Front Page - Friday, December 13, 2024

Invest Chattanooga: Frequently asked questions




How much will Invest Chattanooga loan? Invest Chattanooga’s low-interest loans will cover up to 25% of the development cost of a housing development. 

How many units will be required to be affordable and how do you define ‘affordable?’

In exchange for becoming a partner in the development, Invest Chattanooga will require that a housing development dedicate 20% of its units as affordable for Chattanoogans earning less than 50% of area median income (AMI); which would currently be someone making $35,000 or less per year. Invest Chattanooga will negotiate the affordability level on 10% of the units according to market conditions, requiring that they be affordable to households making between 50 and 100% AMI, which would currently be someone making $70,000 or less per year. That means 30% of the total units will be dedicated as affordable, while the remaining 70% will rent for market rate.

How long will the affordable units be dedicated as affordable?

Permanently.

How will Invest Chattanooga be repaid for its loans?

The debt incurred by multiunit housing developers is traditionally refinanced once the project is completed and the risk of delays, cost overruns or construction issues is gone. Like the other investors who funded the construction of the project, Invest Chattanooga will have its loan repaid when the building is refinanced.

Will Invest Chattanooga do anything else besides loan?

Taking an active role in its investments, Invest Chattanooga will work with development partners to ensure they’re taking advantage of other affordable housing incentives, like the newly-reformed PILOT (payment in lieu of taxes) policy and forthcoming voluntary no-cost incentives. They will also identify opportunities to leverage publicly-owned land and engage the local and national philanthropic communities for impact investment capital. Invest Chattanooga will remain a partner in its properties long-term, to ensure permanent affordability.

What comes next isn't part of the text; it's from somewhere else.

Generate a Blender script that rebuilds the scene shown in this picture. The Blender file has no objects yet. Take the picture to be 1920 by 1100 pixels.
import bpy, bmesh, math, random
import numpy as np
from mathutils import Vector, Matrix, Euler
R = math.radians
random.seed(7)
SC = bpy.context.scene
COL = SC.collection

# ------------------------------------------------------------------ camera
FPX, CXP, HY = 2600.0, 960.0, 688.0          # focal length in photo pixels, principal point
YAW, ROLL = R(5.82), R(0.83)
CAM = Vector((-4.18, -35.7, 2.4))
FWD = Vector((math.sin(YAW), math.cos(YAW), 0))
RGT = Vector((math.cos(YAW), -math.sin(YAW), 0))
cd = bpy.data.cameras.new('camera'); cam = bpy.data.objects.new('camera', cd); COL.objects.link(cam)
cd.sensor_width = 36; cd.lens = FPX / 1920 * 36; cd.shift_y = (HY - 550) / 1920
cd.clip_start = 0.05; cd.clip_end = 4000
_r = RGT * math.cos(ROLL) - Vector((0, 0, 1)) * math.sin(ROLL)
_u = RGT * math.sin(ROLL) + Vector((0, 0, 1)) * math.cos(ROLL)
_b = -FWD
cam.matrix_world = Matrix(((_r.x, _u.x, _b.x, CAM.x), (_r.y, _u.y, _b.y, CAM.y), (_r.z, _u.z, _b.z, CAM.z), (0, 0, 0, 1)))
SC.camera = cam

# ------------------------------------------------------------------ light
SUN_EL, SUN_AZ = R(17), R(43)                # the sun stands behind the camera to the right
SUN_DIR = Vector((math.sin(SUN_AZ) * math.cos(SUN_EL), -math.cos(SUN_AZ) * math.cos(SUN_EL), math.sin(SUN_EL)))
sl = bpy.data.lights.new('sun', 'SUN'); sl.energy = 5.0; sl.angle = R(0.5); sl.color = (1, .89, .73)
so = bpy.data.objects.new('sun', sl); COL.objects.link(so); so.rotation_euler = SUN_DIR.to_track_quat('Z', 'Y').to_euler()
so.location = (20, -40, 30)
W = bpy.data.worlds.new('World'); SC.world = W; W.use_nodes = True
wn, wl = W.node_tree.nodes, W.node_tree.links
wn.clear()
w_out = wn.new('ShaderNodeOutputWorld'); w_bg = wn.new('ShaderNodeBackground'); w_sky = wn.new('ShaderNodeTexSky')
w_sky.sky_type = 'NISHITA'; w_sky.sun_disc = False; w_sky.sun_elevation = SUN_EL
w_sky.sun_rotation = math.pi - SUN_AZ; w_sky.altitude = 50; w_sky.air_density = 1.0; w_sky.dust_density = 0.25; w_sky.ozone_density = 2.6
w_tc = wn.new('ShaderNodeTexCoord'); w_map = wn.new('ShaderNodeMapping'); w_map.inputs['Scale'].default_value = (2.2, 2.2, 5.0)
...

How will Invest Chattanooga be structured and will there be accountability measures?

To enable permanent affordability, Invest Chattanooga is structured as a 501(c)(3) nonprofit subsidiary of the Chattanooga Housing Authority (CHA). It will be financially and operationally independent from CHA with its own board to allow Invest Chattanooga to operate flexibly and meet the opportunities in the market. But as a public enterprise, its appointed board will hold public meetings and Invest Chattanooga will be audited and issue reports to the Chattanooga City Council annually.